Aktualizacja strony została wstrzymana

Merkel i niemiecka hipokryzja – Jan Engelgard

Kanclerz Niemiec Angela Merkel ostro skrytykowała Rosję za uznanie niepodległości Abchazji i Osetii Południowej. „Decyzja Rosji jest sprzeczna z prawem międzynarodowym i absolutnie nie do przyjęcia. Myślę, że cała Unia Europejska wypowie się na ten temat w podobnym duchu„ – powiedziała Merkel. Według niemieckiej kanclerz warunkiem dalszej współpracy UE z Rosją powinno być przywiązanie do wspólnych wartości: szacunku dla praw człowieka, zasad demokracji i prawa międzynarodowego. „W przeciwnym razie współpraca będzie trudna” – dodała. Pani kanclerz miałaby prawo do takiej krytyki Rosji gdyby kierowane obecnie przez nią państwo nie wzięło wcześniej udziału w przeprowadzonej z cynizmem i pogwałceniem wszelkich reguł operacji rozbicia Jugosławii, a potem Serbii.
Warto więc przypomnieć kilka faktów. Niemcy były w roku 1991 pierwszym państwem, które uznało niepodległość Słowenii i Chorwacji, wówczas jeszcze pozostających w granicach Jugosławii. Uczyniły to bez wiedzy i zgody Ameryki, która wówczas była jeszcze przeciwko tak gwałtownej dezintegracji tego państwa.
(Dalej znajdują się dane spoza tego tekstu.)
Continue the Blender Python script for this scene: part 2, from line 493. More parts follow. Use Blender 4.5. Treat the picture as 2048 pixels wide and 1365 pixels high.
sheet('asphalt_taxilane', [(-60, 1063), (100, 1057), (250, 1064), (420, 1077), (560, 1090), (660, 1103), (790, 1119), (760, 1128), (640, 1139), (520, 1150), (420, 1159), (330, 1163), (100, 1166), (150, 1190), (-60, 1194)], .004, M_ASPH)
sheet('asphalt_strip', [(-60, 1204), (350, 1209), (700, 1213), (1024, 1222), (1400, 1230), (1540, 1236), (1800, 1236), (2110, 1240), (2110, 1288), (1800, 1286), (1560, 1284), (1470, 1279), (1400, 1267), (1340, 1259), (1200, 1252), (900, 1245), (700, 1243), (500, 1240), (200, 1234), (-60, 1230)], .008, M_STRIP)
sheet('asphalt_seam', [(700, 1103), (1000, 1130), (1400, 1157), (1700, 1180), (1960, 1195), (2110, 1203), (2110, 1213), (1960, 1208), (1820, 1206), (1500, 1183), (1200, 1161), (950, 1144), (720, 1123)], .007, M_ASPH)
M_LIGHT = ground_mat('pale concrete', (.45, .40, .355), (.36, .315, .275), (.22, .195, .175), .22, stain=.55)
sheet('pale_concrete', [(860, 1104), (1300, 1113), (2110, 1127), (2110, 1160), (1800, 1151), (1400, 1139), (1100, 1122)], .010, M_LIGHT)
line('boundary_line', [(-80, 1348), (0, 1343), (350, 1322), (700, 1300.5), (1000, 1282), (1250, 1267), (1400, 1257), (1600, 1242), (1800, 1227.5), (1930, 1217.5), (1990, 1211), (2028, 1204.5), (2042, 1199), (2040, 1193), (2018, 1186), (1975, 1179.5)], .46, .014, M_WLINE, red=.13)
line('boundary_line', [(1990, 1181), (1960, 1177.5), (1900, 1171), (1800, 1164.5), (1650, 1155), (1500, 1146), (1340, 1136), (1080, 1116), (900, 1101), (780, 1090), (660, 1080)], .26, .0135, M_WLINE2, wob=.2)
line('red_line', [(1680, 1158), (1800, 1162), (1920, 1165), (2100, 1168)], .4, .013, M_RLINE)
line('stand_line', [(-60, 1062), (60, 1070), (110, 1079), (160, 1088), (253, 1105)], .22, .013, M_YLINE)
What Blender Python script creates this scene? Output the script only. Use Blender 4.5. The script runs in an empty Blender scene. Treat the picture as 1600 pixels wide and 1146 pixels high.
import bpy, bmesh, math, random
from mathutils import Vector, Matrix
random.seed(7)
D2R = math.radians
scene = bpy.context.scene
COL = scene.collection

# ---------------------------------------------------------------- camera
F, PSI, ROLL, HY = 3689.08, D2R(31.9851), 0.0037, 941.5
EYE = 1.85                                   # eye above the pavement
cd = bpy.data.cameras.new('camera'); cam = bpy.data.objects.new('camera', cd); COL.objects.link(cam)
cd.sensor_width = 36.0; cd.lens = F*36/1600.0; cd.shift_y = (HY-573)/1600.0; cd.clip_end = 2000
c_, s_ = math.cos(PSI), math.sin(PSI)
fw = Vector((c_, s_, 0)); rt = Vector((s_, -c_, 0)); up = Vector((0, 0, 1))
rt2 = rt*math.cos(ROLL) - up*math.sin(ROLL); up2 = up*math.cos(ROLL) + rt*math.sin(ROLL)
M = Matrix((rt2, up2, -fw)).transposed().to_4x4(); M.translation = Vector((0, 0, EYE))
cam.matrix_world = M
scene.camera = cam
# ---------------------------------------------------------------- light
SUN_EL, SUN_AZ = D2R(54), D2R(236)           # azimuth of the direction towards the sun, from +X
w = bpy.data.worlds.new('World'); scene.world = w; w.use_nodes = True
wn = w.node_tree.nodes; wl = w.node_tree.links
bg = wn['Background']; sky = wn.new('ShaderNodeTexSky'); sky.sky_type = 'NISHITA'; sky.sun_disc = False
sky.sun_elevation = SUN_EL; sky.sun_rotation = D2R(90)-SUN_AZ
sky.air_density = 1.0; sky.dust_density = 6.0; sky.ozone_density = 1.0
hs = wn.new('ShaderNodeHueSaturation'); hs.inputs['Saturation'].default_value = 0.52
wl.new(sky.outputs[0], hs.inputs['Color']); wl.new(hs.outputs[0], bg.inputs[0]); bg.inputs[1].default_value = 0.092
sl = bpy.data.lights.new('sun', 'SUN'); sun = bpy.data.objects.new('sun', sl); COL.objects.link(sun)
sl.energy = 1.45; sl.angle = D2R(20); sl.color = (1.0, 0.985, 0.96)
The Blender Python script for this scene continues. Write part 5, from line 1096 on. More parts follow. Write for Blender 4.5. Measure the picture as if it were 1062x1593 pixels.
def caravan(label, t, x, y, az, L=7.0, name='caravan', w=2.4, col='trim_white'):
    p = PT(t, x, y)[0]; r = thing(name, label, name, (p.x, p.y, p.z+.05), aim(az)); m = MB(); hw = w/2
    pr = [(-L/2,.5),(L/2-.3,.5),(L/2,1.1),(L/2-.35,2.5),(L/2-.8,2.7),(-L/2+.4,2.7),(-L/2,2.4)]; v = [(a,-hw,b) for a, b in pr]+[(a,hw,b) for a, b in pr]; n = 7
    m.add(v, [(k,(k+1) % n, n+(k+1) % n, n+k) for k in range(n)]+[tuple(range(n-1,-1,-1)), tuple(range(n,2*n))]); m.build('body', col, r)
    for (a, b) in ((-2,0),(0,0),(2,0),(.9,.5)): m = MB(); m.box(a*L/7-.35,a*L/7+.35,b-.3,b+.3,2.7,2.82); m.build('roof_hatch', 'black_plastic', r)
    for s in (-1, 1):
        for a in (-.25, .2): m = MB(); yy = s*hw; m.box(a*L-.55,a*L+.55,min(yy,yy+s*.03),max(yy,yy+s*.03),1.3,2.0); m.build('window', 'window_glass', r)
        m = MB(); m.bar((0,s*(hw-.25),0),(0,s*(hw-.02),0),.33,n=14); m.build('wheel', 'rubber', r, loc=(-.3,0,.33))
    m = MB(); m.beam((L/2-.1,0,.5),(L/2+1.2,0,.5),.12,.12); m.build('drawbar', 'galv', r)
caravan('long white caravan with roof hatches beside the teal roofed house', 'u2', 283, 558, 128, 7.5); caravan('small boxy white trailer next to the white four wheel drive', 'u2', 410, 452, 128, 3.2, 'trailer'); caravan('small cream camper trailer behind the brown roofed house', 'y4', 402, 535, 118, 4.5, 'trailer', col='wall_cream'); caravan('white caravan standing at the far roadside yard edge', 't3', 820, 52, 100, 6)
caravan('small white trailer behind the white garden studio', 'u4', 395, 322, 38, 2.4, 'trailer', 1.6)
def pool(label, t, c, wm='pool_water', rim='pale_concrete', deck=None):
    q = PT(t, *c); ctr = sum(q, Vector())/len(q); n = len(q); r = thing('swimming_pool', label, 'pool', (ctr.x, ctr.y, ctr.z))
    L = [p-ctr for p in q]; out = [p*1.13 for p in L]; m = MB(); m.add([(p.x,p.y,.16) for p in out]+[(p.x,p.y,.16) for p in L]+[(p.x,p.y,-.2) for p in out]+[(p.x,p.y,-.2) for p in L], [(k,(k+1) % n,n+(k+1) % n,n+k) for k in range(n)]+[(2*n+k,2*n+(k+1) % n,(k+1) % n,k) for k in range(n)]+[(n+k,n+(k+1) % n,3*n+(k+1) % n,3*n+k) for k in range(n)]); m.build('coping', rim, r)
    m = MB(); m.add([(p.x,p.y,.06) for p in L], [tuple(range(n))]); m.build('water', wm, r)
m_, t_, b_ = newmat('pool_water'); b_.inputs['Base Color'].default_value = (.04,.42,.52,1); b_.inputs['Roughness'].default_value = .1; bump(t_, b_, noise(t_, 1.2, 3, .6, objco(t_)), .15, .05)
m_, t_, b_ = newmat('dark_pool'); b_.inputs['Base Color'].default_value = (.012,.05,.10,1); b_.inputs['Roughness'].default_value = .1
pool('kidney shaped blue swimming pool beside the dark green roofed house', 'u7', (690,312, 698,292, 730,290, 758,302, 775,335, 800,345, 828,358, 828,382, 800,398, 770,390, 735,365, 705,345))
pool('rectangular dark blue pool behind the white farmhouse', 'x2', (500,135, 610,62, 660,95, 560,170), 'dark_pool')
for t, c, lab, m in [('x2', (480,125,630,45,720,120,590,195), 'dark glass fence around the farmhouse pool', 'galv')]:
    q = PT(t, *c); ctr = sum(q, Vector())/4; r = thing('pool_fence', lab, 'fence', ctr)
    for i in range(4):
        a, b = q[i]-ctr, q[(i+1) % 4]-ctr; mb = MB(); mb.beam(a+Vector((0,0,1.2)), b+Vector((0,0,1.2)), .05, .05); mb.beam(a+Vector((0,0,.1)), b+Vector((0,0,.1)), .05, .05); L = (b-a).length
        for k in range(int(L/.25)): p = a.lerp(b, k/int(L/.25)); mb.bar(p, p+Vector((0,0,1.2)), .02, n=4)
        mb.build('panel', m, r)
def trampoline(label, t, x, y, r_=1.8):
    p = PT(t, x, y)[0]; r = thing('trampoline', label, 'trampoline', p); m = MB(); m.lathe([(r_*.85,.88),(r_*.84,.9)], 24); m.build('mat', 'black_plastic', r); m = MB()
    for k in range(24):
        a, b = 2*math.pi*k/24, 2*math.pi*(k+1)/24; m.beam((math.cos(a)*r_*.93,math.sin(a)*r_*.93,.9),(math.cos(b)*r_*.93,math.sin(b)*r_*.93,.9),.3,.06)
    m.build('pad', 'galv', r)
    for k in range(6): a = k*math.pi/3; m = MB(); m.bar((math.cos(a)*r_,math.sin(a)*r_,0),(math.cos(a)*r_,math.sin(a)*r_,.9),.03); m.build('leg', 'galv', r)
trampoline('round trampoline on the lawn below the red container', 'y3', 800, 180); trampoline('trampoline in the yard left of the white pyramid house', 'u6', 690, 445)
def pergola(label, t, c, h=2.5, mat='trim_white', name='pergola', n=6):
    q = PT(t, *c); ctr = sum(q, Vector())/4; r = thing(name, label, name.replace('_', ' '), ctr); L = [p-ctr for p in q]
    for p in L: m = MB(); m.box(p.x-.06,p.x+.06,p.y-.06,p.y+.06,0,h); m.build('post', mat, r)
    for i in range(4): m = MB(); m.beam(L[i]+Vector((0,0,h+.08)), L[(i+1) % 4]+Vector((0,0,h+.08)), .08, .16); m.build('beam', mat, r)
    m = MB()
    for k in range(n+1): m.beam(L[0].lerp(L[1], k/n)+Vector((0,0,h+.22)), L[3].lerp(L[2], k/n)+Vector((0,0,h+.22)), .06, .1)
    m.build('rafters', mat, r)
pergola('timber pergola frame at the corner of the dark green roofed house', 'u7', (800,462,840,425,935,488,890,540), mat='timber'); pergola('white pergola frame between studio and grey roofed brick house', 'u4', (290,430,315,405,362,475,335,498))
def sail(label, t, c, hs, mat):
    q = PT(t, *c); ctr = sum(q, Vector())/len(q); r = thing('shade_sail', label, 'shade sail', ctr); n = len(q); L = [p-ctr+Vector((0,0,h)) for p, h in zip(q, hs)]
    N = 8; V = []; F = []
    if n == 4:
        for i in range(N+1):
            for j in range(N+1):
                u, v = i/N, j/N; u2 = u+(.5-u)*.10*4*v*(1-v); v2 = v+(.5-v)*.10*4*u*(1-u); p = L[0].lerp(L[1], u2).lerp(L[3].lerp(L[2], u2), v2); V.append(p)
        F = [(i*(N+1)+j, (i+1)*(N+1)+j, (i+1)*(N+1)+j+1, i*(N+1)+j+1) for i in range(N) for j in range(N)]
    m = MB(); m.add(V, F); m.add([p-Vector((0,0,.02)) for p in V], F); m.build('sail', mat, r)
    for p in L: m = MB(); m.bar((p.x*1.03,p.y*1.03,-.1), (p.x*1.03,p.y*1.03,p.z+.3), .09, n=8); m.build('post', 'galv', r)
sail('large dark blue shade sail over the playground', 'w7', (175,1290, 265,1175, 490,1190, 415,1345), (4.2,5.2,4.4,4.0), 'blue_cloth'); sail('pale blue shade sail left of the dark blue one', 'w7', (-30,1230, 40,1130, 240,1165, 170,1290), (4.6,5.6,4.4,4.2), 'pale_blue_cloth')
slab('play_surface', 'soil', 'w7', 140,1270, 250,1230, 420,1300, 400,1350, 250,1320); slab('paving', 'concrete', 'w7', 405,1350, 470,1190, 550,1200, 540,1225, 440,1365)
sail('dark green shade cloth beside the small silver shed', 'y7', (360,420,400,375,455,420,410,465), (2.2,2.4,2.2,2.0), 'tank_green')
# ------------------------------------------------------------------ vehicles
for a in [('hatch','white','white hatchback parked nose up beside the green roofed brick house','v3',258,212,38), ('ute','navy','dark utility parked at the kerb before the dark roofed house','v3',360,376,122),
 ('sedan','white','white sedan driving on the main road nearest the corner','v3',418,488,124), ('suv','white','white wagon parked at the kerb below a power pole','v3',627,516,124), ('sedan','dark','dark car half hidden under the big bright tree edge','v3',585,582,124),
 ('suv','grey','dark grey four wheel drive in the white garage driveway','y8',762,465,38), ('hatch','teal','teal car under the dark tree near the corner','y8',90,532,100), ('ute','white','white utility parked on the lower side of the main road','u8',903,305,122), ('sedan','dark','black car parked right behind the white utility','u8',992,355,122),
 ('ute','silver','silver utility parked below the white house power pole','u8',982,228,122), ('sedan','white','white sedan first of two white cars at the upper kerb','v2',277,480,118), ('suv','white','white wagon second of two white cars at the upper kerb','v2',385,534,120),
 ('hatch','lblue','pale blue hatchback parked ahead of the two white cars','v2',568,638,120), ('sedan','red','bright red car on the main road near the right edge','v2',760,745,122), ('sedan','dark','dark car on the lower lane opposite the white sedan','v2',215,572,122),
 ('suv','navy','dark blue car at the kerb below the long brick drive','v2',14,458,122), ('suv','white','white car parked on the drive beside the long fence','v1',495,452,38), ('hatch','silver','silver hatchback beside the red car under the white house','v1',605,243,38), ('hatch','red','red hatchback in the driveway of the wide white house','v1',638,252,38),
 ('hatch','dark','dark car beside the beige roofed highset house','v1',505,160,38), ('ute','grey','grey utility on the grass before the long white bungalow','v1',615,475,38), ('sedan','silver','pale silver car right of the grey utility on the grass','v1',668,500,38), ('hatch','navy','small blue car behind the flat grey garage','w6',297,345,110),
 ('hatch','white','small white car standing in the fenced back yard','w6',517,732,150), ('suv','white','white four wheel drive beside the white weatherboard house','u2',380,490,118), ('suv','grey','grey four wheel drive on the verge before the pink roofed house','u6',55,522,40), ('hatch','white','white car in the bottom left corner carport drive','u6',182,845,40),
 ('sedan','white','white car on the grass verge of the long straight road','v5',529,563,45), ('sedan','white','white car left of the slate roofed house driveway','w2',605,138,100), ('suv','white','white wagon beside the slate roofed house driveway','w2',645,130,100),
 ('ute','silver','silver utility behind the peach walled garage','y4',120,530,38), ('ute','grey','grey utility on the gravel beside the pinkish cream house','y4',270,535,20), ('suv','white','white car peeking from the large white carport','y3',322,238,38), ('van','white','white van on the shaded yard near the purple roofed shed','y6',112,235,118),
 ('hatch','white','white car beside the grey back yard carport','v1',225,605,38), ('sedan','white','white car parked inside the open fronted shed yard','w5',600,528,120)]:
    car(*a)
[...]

Jak się wkrótce okazało, było to tylko pierwsze posunięcie na drodze całkowitego rozbicia Jugosławii. Potem Niemcy postawiły na Albańczyków z Kosowa i muzułmanów w Bośni – dostarczały im broń, szkoliły „bojowników”, zachęcały do walki. Niemcy prowadziły też gigantyczną kampanię propagandową dyskredytująca Serbię i Serbów, biorąc odwet za to, że naród ten w dwóch wojnach światowych walczył przeciwko nim. Wreszcie w roku 1999 Niemcy poparły agresję NATO na Serbię (wówczas jeszcze Jugosławię, choć okrojoną), a nawet wzięły w niej udział. Czołgi Bundeswehry (pierwszy raz poza granicami Niemiec) triumfalnie wjechały do serbskiej prowincji Kosowo. Podczas straszliwych nalotów lotnictwa USA na Belgrad i inne miasta Serbii niemieckie media i politycy, w tym szef resortu obrony, kłamali w żywe oczy, terroryzowali własną opinię publiczną podając wyssane z palca „fakty” o „serbskich zbrodniach”. Końcowym akordem było błyskawiczne uznanie Kosowa jako „niepodległego państwa”, oczyszczonego z mniejszości narodowych, w tym z Serbów, pod osłoną sił KFORR. Niemcy nigdy nie zająknęli się, kiedy Albańczycy dokonywali czystek, palili i wysadzali w powietrze prastare cerkwie prawosławne, zabijali niewinnych ludzi. Plan się powiódł – Bałkany są w proszku a Serbia rzucona na kolana, granice zmienione siłą, wbrew prawu i cywilizowanym zasadom.
Biorąc to wszystko pod uwagę, opinie pani kanclerz na temat polityki rosyjskiej są co najmniej nie na miejscu, są zwyczajnie nieprzyzwoite. Owszem, Rosja pokazała kły, ale czy jej akcja różni się czymkolwiek od tego co zrobił Zachód na Bałkanach? Jeśli się różni, to tylko tym, że Moskwa nie była aż tak brutalna, nie bombardowała tygodniami Tbilisi, nie niszczyła całej infrastruktury Gruzji, nie zburzyła „pomyłkowo” ambasady USA czy Niemiec, nie zabiła 5.000 niewinnych cywilów (takie były serbskie straty bombardowań). Zamiast tego rzuciła na Gruzinów czeczeński batalion „Wostok”, co można uznać za swego rodzaju perwersję. I tyle. Tak więc, parafrazując słowa klasyka Jacquesa Chiraca, Niemcy nie skorzystały z okazji, żeby siedzieć cicho. Byłoby mniej wstydu.